Students from Alaska introduce themselves to students at Orange Coast Gakuen.


What’s so special about 14 students and four chaperones visiting a local Japanese language school? Nothing, unless the visitors are from three small villages in Alaska.

On April 27,  students from Cruikshank School in Beaver, Tsuk Taih School in Chalkyitsik, and Old Steven’s Village School in Steven’s Village visited Orange Coast Gakuen Japanese Language School (OCG) in Huntington Beach. Chaperones accompanying them included a principal and teacher.

Beaver was founded in 1910 by Japanese immigrant explorer Frank Yasuda. His wife, Nevelo, discovered Chandalar gold. Later, the couple became successful traders. Mr. Yasuda became a legendary figure in the north, known as the “Japanese Moses” for bringing families across from Brooks Range to Beaver, according to the Alaska Mining Hall of Fame Foundation website. As part of the education about their Japanese heritage, students learn Japanese language in school and have traveled to Japan twice.

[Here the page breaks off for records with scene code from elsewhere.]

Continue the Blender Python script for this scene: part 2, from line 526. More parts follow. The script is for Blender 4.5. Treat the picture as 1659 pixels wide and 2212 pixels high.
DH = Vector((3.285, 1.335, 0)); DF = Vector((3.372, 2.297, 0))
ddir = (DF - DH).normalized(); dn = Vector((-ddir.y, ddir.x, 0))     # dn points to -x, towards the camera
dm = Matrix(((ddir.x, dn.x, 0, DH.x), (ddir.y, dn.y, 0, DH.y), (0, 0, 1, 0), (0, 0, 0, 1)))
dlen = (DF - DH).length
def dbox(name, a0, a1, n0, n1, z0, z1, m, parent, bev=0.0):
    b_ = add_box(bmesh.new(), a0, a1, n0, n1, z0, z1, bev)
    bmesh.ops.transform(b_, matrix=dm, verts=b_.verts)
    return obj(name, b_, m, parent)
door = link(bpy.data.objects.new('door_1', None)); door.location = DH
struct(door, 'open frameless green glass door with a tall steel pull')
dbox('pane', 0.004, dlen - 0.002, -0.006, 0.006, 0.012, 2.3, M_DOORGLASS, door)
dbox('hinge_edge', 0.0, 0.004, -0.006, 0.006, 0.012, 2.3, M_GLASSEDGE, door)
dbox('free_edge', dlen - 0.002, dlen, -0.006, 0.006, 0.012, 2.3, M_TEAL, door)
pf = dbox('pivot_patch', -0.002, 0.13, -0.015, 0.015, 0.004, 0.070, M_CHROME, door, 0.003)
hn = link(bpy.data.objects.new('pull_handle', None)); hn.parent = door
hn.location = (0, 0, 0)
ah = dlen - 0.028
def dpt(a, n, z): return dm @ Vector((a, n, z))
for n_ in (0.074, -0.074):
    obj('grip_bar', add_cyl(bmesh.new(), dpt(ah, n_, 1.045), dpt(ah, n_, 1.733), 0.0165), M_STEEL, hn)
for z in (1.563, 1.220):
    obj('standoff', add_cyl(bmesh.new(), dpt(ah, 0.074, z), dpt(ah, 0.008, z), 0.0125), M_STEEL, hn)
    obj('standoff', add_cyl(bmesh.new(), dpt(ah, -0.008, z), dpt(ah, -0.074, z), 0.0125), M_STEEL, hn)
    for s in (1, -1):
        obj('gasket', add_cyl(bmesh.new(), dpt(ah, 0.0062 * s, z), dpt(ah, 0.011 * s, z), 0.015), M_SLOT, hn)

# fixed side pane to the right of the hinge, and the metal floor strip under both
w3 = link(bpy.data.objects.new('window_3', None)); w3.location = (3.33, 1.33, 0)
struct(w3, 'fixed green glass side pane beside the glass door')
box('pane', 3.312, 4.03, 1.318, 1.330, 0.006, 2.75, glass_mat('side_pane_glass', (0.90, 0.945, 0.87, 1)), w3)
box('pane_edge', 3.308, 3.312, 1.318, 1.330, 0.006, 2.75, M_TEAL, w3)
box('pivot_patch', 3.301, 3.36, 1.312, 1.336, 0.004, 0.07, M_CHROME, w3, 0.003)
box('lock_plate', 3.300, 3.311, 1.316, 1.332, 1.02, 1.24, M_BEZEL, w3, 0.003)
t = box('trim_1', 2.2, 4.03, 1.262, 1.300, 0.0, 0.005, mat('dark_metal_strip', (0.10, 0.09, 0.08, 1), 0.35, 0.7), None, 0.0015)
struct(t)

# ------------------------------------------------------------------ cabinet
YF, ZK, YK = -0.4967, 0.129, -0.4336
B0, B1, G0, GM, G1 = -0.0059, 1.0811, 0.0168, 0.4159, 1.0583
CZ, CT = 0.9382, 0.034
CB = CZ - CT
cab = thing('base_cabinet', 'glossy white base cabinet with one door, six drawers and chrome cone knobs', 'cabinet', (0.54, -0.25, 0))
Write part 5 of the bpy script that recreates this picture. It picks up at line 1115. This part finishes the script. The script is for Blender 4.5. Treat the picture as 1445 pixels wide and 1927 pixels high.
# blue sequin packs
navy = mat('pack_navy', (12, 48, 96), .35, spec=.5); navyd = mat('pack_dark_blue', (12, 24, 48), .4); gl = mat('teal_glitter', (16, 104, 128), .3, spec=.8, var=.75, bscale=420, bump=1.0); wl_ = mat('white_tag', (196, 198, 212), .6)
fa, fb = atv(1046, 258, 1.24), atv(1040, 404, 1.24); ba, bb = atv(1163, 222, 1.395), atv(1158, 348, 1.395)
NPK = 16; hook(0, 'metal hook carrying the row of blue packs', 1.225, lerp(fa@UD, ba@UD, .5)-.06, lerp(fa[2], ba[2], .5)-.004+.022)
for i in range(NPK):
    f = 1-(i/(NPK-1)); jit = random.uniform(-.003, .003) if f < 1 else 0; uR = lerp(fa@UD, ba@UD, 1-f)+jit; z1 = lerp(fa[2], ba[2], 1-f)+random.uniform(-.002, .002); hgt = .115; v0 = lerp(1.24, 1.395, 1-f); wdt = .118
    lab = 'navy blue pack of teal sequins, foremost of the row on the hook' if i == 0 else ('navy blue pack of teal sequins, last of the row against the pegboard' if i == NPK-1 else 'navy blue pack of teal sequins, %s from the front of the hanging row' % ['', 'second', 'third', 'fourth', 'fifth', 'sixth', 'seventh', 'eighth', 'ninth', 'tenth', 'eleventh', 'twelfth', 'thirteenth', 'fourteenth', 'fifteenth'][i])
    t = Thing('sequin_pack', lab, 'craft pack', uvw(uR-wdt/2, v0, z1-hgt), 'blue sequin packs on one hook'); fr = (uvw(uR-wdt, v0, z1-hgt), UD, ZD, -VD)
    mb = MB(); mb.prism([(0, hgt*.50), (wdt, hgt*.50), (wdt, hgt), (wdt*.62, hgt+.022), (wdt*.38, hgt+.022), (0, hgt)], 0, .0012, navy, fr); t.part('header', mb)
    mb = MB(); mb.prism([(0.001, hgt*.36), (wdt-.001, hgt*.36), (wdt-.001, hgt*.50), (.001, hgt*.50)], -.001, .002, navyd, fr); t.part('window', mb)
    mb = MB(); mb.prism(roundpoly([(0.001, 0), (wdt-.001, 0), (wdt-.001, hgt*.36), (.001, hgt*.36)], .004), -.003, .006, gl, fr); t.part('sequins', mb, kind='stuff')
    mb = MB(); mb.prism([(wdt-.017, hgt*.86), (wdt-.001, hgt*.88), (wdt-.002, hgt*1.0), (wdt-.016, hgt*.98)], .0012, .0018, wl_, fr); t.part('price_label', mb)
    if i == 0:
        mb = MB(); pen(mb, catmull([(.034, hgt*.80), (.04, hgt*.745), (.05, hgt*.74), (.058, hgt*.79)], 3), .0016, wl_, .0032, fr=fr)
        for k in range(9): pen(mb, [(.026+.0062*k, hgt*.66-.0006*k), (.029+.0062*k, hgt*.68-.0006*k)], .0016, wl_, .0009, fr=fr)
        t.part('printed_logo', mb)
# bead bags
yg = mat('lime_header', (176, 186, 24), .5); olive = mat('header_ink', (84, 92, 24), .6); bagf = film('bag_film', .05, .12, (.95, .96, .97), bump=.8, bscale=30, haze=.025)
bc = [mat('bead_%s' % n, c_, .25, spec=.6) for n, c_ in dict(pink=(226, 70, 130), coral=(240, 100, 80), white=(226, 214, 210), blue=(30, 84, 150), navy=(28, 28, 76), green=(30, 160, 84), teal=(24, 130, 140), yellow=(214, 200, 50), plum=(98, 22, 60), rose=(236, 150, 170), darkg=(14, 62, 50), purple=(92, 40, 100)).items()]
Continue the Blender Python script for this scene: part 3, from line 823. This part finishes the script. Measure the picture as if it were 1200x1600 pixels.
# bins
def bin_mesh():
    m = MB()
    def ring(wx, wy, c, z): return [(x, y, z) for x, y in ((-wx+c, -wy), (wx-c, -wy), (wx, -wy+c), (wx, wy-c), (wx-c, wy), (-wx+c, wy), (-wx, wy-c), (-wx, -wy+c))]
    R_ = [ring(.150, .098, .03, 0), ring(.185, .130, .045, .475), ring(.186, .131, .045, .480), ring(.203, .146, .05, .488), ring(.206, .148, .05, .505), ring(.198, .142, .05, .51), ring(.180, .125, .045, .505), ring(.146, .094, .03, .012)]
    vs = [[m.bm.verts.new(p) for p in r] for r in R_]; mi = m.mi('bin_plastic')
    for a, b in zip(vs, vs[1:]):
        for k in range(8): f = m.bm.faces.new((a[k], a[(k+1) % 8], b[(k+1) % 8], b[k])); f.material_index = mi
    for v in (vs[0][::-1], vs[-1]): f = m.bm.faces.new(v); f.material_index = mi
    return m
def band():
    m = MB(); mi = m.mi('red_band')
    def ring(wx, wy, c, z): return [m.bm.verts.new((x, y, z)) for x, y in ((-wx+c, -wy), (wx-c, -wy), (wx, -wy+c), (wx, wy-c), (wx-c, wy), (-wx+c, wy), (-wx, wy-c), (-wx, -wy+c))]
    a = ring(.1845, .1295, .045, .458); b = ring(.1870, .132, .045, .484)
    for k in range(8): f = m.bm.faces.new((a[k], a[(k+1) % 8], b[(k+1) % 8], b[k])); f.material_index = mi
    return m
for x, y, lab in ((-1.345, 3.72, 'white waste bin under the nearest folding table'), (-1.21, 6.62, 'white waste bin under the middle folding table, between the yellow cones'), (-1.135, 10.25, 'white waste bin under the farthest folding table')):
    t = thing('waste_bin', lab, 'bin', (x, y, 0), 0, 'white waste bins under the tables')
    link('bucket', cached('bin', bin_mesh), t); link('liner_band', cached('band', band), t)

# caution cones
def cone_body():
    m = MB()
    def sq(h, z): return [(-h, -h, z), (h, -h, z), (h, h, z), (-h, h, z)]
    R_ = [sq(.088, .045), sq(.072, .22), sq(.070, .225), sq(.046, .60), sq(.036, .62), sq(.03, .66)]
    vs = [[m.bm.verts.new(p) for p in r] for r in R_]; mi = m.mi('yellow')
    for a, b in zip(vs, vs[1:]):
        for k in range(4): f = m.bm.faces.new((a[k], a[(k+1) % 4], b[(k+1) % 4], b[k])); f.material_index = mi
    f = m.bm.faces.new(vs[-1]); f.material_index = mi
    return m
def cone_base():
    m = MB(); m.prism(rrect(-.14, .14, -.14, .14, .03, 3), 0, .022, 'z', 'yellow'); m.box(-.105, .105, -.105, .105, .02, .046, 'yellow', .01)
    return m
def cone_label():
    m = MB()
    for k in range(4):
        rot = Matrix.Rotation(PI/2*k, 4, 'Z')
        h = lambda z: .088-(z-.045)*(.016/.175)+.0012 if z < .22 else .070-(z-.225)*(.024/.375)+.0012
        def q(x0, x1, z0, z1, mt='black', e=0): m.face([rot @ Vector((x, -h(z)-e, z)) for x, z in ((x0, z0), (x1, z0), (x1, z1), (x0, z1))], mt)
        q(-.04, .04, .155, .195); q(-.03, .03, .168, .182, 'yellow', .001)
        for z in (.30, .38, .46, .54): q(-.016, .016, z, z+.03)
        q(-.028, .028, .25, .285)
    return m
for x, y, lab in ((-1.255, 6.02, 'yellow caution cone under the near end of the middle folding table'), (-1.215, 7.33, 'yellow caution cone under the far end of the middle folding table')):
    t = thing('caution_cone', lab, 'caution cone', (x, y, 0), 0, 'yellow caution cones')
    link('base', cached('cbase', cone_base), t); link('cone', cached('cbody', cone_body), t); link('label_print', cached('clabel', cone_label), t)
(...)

This year, their cultural exchange trip brought them to California, and their itinerary included major attractions like San Diego Zoo, Sea World, Disneyland, Universal Studios, Griffith Park Observatory, Page Museum at the La Brea Tar Pits, and UC Irvine. For some of these students, this was their first trip outside of Alaska.

The Alaskan students perform a Native American dance at Orange Coast Gakuen.

Tsuk Taih School fifth-grader Alisha enjoyed Disneyland the most. Universal Studios and Sea World were also among the students’ favorite attractions.

This visit opened up an opportunity for all students to learn about lifestyles and cultural differences between Native Americans and Japanese. Visitors observed classes at OCG; some students even had the opportunity to participate.

OCG student Ryan Kaneko played several pieces on his koto, including “Sakura Sakura” and “Ue o Muite Arukou” (retitled “Sukiyaki” in the U.S.). OCG elementary school students sang the theme song from Hayao Miyazaki’s “Our Neighbor, Totoro,” followed by the junior and senior high school students singing “Furusato” (which means “hometown”). Then the students from Alaska and OCG participated in learning a few Obon festival dances from dance instructor Donna Minamide.

Next, instructor Paul Williams led self-introductions by students in the Gwich’in language, which is spoken in the interior region of Alaska. Wearing beautiful traditional attire, the students presented Native American songs and dances, then taught OCG students how to do a Native American dance.

Cruikshank School Principal Charleen Fisher shared a slide show presentation of their village, the school, and interesting information about what life is like in the village. OCG students were eager to learn more about their new friends and asked many questions during the Q&A session. When asked if students played sports, Fisher answered that students do not play sports because there are not enough students to make a team.

Life in Alaska is very different compared to life in California: there is only one car in the whole village; boats and plane are the only way to travel; and family activities include hunting, trapping, and fishing.

After the presentations, everyone enjoyed a lunch that included Japanese curry rice, mugicha (Japanese ice tea made from barley), and chocolate cake. During lunch, students shared stories and learned more about life in Alaska.

Then the group headed out to Huntington Beach for a special lifeguard station tour, which included an informational session about the lifeguard’s duties, followed by a visit to the lifeguard station tower at the pier. Students saw lifeguard cadets jumping off of the pier as part of their training, and an actual rescue. The guests were especially excited to visit the beach for the very first time on this trip.

The cultural exchange experience was interesting and educational, helping students from both cultures understand how other people live and opening their eyes to the world outside their own familiar habitat.

OCG Japanese Language School is a private school teaching students of all ages Japanese language and Japanese culture. The unique curriculum is especially designed by CSU Long Beach professors who are widely known in the field of teaching language and currently serve as curriculum advisors. The school’s methods have recently become recognized as innovative and it has received many inquiries nationally and internationally. Earlier this month, OCG’s methods were presented at a conference at UCLA.